D’abord, les pays de la région sont toujours en butte avec les contradictions de la construction nationale et de la stabilisation des frontières. Le nationalisme, encore jeune, semble être à la recherche d’adversaires pour souder la population autour du pouvoir central. Né contre la France coloniale, le nationalisme algérien se sent menacé par le Maroc, représenté par une monarchie accusée d’être féodale et, surtout, « d’asservir les frères Marocains ».

Quant au nationalisme marocain, il semble plutôt obéir à la logique segmentaire, se méfiant des « cousins Algériens ». Les deux peuples, à l’issue du combat qu’ils ont livré contre la domination coloniale, ont créé deux États-nations idéologiquement et culturellement très similaires, mais rivaux sur le plan politique.

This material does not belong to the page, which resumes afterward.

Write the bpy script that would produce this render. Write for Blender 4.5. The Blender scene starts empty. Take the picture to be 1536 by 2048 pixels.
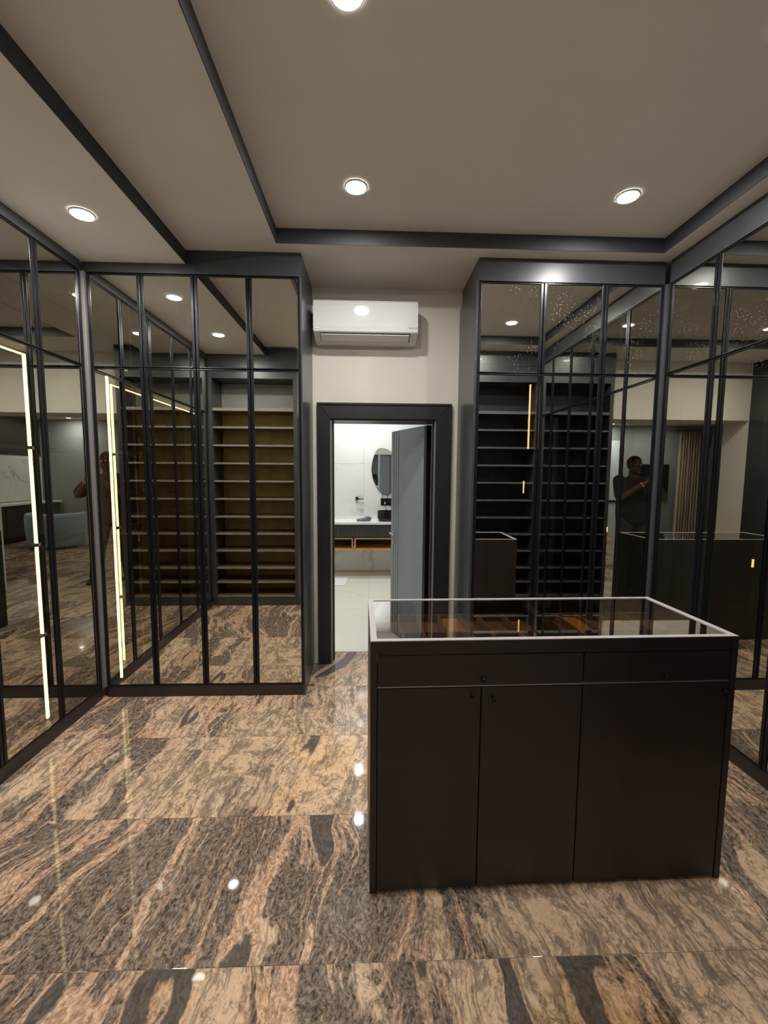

Leurs relations sont donc marquées par la logique westphalienne qui fait des États des unités prêtes à se déclarer la guerre s’ils estiment que leur sécurité est menacée.

Ensuite, après cinquante années d’indépendance, les économies des deux pays restent encore sous-développées et très liées au territoire – attribut de puissance et source potentielle de richesses naturelles. La richesse du Maroc provient de l’agriculture, des matières premières, du tourisme et de quelques industries manufacturières. L’extension du territoire vers le Sahara occidental est susceptible d’accroître le PIB par la disponibilité d’importants gisements de phosphates et, peut-être dans le futur, d’hydrocarbures.

Quant à l’Algérie, sa principale richesse provient précisément des hydrocarbures enfouis dans les territoires du Sud. Par conséquent, la compétition pour le territoire est une compétition pour plus de puissance. Dans ces conditions, pour le Maroc comme pour l’Algérie, avoir un voisin moins puissant est un gage de sécurité.

Enfin, l’Algérie et le Maroc ont très peu d’échanges économiques, ce qui leur permet de s’ignorer. L’économie de l’un ne dépend pas de celle de l’autre et leurs politiques étrangères respectives se construisent en dehors des pressions des milieux économiques nationaux. Malgré les liens historiques entre les deux pays, les flux de biens, de personnes et de culture demeurent très faibles. Les deux États ont délibérément empêché que des relations s’établissent entre la population des deux pays, et les générations nées après les Indépendances ont été élevées à l’ombre de discours officiels dénigrant leurs voisins.

Dans un monde où les guerres se remportent maintenant avant tout sur le terrain diplomatique, le conflit sahraoui est donc enlisé dans une logique westphalienne anachronique. Il risque ainsi de durer encore longtemps.